Keep us up to date as to what you decide to do re the engine.


Kevin Jackson

One of those unfortunate half true rumors that get started.
I have really tested them out over the last 6 months, at least 10 to 20 thousand km's of 'spirited' driving on them. They are designed to be super light and flex up and down, not push the car around. I've also fitted a panhard rod for much the same reason, plus of course the cornering gets better with one of those locking the back axle in place. I sail catamarans and we use fiber glass sail battens (and masts and boats) that really take a flogging (lit' flogging sail). However, you must feed forces into fiber glass in the right way and not have point stresses.

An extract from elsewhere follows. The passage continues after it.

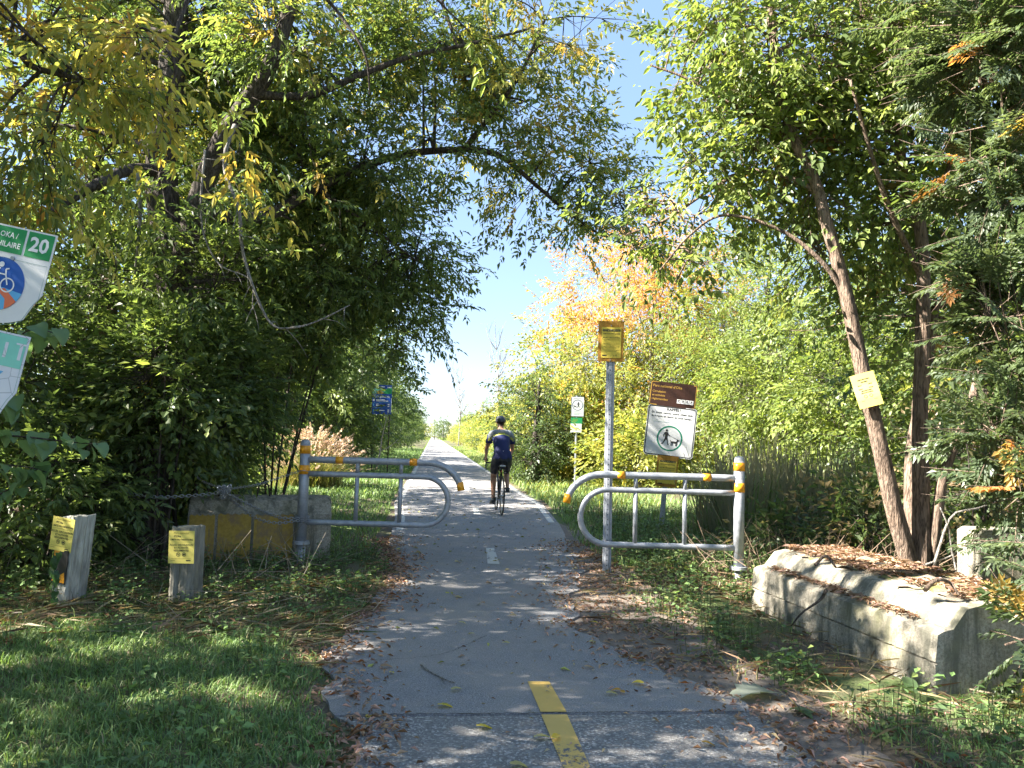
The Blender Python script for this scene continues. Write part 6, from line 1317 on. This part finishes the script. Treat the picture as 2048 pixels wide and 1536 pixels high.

I found that people who used the composites without any sort of anti tramp bar could have problems. If these springs reverse (tramp), they are almost certainly history. All the force gets concentrated on the edge of the spring eye metal bracket, crunch! With anti tramps bars this can't happen. Plus of course, anti tramp bars really feed the power onto the road. Without them the car was much harder to drive, bit of a handfull and not as quick because I had to go easy on the accelerator.
People who used the wrong sort of antitramp bar could have problems. This is the sort of bar that loads the front of the spring with those triangular bolt on bit. Popular with steel spring folks because its so very easy to set up and with steel springs works fine.
No one who used the right bar set up had anything bad to say, quite the reverse.
If they do ever fail (something I doubt) I won't be all that sorry because I'm looking for an excuse to try the 3 link trailing arm idea. I spent heaps of time working out every detail and it'd be quite easy to set up, It's just that Dougs set up is a little bit lighter, cheaper (no engineers fees etc.), easy to install, already street legal etc. It's hard to let go a cherished idea or plan, but reason must rule.